I'm just pointing out that history isn't a narrative of short, brutish, miserable life styles all up into the modern age where everything suddenly becomes better in every way. I mean yes the modern lifestyle IS better, but other lifestyles had their own virtues in their own times. I certainly don't want to live as a hunter-gatherer, but I think scholarly honesty requires us to admit that the lifestyle was not 100% horrible.

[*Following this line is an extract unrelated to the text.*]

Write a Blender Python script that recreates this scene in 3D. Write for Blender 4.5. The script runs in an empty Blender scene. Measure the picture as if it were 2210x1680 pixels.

Posted by: Eric | Wednesday, January 09, 2013 at 01:56 PM
Small tribes can work fine but the key is small populations with lots of space between the tribes. But in a complex globally connected economy that is heavily populated tribes don’t work. Tribes don’t work anymore in the now heavily populated Middle East and they don’t work here. They appeared to work for awhile because the Western world propped those tribes up with outside funding...oil money in the ME and welfare here. Without that propping up Darwin would do his work and they would adapt or collapse. So ...stop the propping.
Posted by: nomdeblog | Wednesday, January 09, 2013 at 07:15 PM
Tell you what forked-tongue "aboriginals". You have been given land. If you wish to live your ancestors lifestyle then go live on the land you've been given, stay on it, and leave us all alone. By the way, the money train stops too. No cash for you as you don't need it to build a teepee.